Ghana challenges critical World Bank

十月 4, 2002

The World Bank unfairly singled out Ghana for an invidious comparison with South Korea in its draft report on higher education, the vice-chancellor of the country's leading university has said.

Ivan Addae-Mensah said the challenges Ghana faced were ignored in the report on higher education.

The bank compares South Korea and Ghana, which 40 years ago shared very low tertiary enrolment rates. South Korea has since seen student numbers rocket from 5 to 80 per cent of the eligible age cohort, while Ghana's enrolment languishes at less than 2 per cent.

The bank gives credit to the South Korean government's encouragement of private institutions and its focus on research and development, deregulation and performance-based funding.

It then highlights Ghana's low percentage of private institutions, its decrease in per-student funding and its few industry partnerships.

Dr Addae-Mensah, vice-chancellor of the University of Ghana in Legon, believes the comparison is unjust because the country has low numbers of secondary-school graduates, and universities are burdened with covering students' non-academic needs.

He said Ghana had always been hailed as a success by the World Bank in comparison with other African countries. He added that there were many educationally deprived areas of his country. "The problem is at the basic level," he said.

But in a report earlier this year, bank officials concluded that higher education reforms launched in the early 1990s had failed to stem a decline in quality. Even a groundbreaking student loan scheme was draining resources from the system While the bank's report has been applauded for the admission that the bank should become more involved in funding tertiary education, Dr Addae-Mensah would like to see funds to improve basic education in his country.

The report criticises universities that spend large amounts on the non-academic needs of its students.

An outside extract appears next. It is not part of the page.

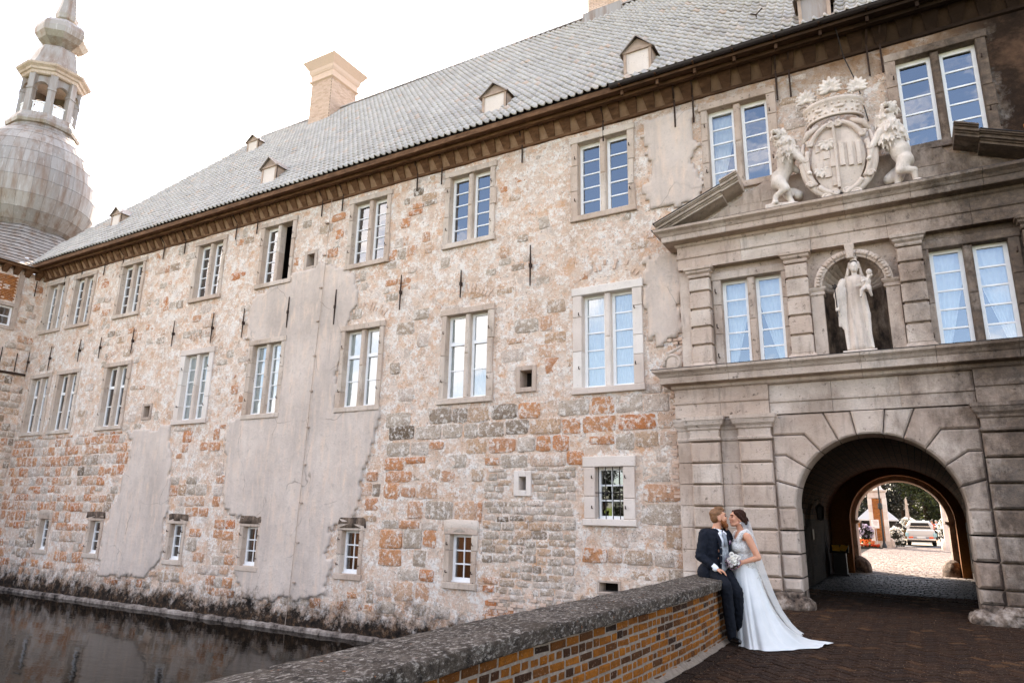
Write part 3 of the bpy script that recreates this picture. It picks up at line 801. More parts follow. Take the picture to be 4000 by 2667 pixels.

Many Ghanaians cannot afford necessities such as housing and food, and some universities provides these. "You can not run away from providing accommodation and even food," Dr Addae-Mensah said.

At a meeting of higher education leaders at Laval University in Quebec City, Jamil Salmi, who led the team that wrote the report, was under pressure from delegates sceptical of the bank's subtle shift towards a holistic approach to the education systems of developing countries.

Mr Salmi said: "In the late 1970s and 1980s, higher education did not receive priority. But for the past 12 years I have been trying to convince my colleagues that it should."